The rarity of former legal colleagues facing off as adversaries came at a hearing to decide if Peterson, a former suburban Chicago police officer, should get a new trial in the slaying of his third wife.

His current attorneys contend that former lead attorney Joel Brodsky botched Peterson’s trial, which ended in September with jurors convicting Peterson of murdering his third wife, Kathleen Savio.

Witnesses during the daylong hearing Tuesday included Brodsky, a law professor who teaches ethics and even a spectator during last year’s trial. The hearing resumes Wednesday.

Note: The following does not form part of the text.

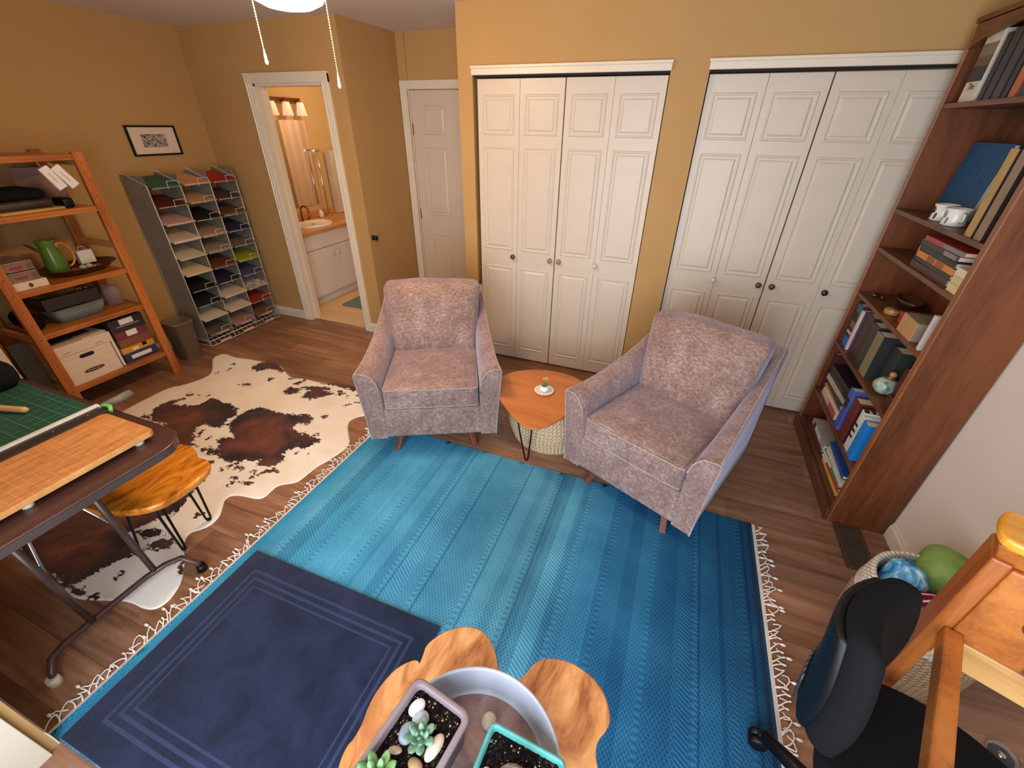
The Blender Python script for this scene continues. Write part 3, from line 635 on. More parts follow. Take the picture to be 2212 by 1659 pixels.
# ------------------------------------------------------------------ armchairs
def armchair(name, label, loc, rz):
    t = thing(name, label, 'armchair', loc, rz, 'swivel armchairs')
    # shell : base rail, back frame
    b = MB()
    b.rbox((0, 0.035, 0.232), (0.287, 0.030, 0.100), 0.012, (0, 0.004, 0), 6)
    b.rbox((0, 0.43, 0.225), (0.284, 0.39, 0.09), 0.015, n=4)
    b.build('base', M_VELVET, t)
    def back(w):
        x, y, z = w
        k = (z + 0.33) / 0.66
        return (x * (1.0 - 0.08 * (1 - k)), y + 0.10 * k - 0.03 * (1 - (x / 0.35) ** 2) * 0.2, z)
    b = MB(); b.rbox((0, 0.775, 0.465), (0.345, 0.04, 0.33), 0.03, n=6, warp=back); b.build('back_frame', M_VELVET, t)
    # arms
    for s in (-1, 1):
        rings = []; N = 20
        for i in range(N + 1):
            k = i / N; y = 0.0 + 0.865 * k
            zt = 0.585 + 0.21 * (k ** 2.0); fl = 0.028 * (1 - k) ** 1.2; wi = 0.090 - 0.034 * k ** .7
            zb = 0.128
            pr = [(0.0, zb), (wi + 0.004, zb), (wi + 0.006 + fl * .3, 0.30), (wi + 0.008 + fl * .7, zt - 0.13), (wi + 0.010 + fl, zt - 0.012), (wi + 0.005 + fl, zt), (wi - 0.014 + fl, zt + 0.001),
                  (wi * 0.62, zt - 0.010), (wi * 0.36, zt - 0.032), (wi * 0.16, zt - 0.066), (0.004, zt - 0.115), (0.0, 0.42)]
            rings.append([(s * (0.285 - 0.016 * k ** .7 + a), y, z) for a, z in pr])
        b = MB(); b.loft(rings, True, True, True)
        a = b.build('arm', M_VELVET, t)
        # front face welt
        r0 = rings[0]; pts = [(x, y - 0.002, z) for x, y, z in r0]
        b = MB(); b.tube(pts[1:11], 0.0042, 7); pt = [(x, y, z) for x, y, z in [r[5] for r in rings]]; b.tube(pt, 0.0042, 7)
        b.build('piping', M_PIPING, a)
    # seat cushion
    def seat(p):
        x, y, z = p; k = max(0, -y / 0.29)
        return (x * (1 + 0.0 * k), y - 0.012 * (1 - (x / 0.275) ** 2) * (1 if y < 0 else 0) * k, z + 0.008 * (1 - (x / .275) ** 2) * k)
    b = MB(); b.rbox((0, 0.295, 0.402), (0.276, 0.290, 0.068), 0.022, (0, 0.004, 0.022), 9, warp=seat)
    c = b.build('seat_cushion', M_VELVET, t)
    for zz, yy in ((0.462, 0.008), (0.344, 0.006)):
        pts = []
        for i in range(25):
            u = -1 + i / 12; x = u * 0.270; pts.append((x, yy - 0.014 * (1 - u * u) + (0.006 if abs(u) > .97 else 0), zz + 0.008 * (1 - u * u)))
        pts = [(-0.272, 0.3, zz)] + [(-0.273, 0.03, zz)] + pts + [(0.273, 0.03, zz), (0.272, 0.3, zz)]
        MB().tube(pts, 0.0045, 7).build('piping', M_PIPING, c)
    # back cushion, leaning and plump
    def bc(p):
        x, y, z = p; k = (z + 0.225) / 0.45
        w = 1.0 + 0.15 * k; sag = -0.010 * (x / 0.3) ** 2 * (k > .5)
        n = noise.noise(Vector((x * 7, z * 7, 3))) * 0.006
        return (x * w, y + 0.25 * z + n, z * 1.0 + sag + 0.012 * noise.noise(Vector((x * 5, 0, 1))) * k)
    b = MB(); b.rbox((0, 0.628, 0.665), (0.272, 0.078, 0.224), 0.038, (0.004, 0.034, 0.008), 10, warp=bc)
    c = b.build('back_cushion', M_VELVET, t)
    # wooden swivel feet
    for x, y, a in ((-0.225, 0.07, -0.6), (0.225, 0.07, 0.6), (-0.24, 0.70, -2.4), (0.24, 0.70, 2.4)):
        dx, dy = math.sin(a), -math.cos(a); b = MB(); q = Vector((-dy, dx, 0)) * 0.016
        P0 = Vector((x - dx * .06, y - dy * .06, 0.148)); P1 = Vector((x + dx * .035, y + dy * .035, 0.0)); rg = []
        for P, w in ((P0, .035), (P1, .014)):
            d = Vector((dx, dy, 0)) * w; rg.append([tuple(P - d - q), tuple(P + d - q), tuple(P + d + q), tuple(P - d + q)])
        b.loft(rg, True, True, False); b.build('leg', M_WALNUT, t, 0.004)
    return t
armchair('armchair', 'brown velvet armchair on the left, squarer to the camera, beside the cowhide', (0.290, -1.335, 0.0012), math.radians(26.6))
armchair('armchair', 'brown velvet armchair on the right, angled in front of the second closet', (1.433, -1.385, 0.0012), math.radians(-24.4))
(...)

Peterson, 59, faces a maximum 60-year prison term for killing Savio, who was found dead in her bathtub with a gash on her head. The former Bolingbrook police sergeant gained nationwide notoriety after his much younger fourth wife, Stacy Peterson, vanished in 2007. Her disappearance led authorities to exhume Savio’s body and change the cause of death from an accident to a homicide.

The dispute between Peterson’s former lawyer and his current ones is in sharp contrast to the beginning of Peterson’s trial, when the limelight-seeking defense team faced the media together. Several times, they joked that Stacy Peterson – who authorities presume is dead but whose body was never found – could show up any day to take the stand.

The most dramatic moment at Tuesday’s hearing came when current Peterson attorney Steve Greenberg – who has engaged in an open war of words with Brodsky in recent months – announced that Brodsky was his next witness.

Brodsky at first did not appear, and eventually the judge ordered him to the witness stand.

In public, Brodsky and Greenberg have denounced each other as liars, but the back and forth in court Tuesday was comparatively reserved and polite.

Under questioning, Brodsky conceded Peterson received money for media appearances before Peterson was jailed in 2009. Greenberg has argued Brodsky was more concerned about drumming up publicity for his legal practice than defending Peterson.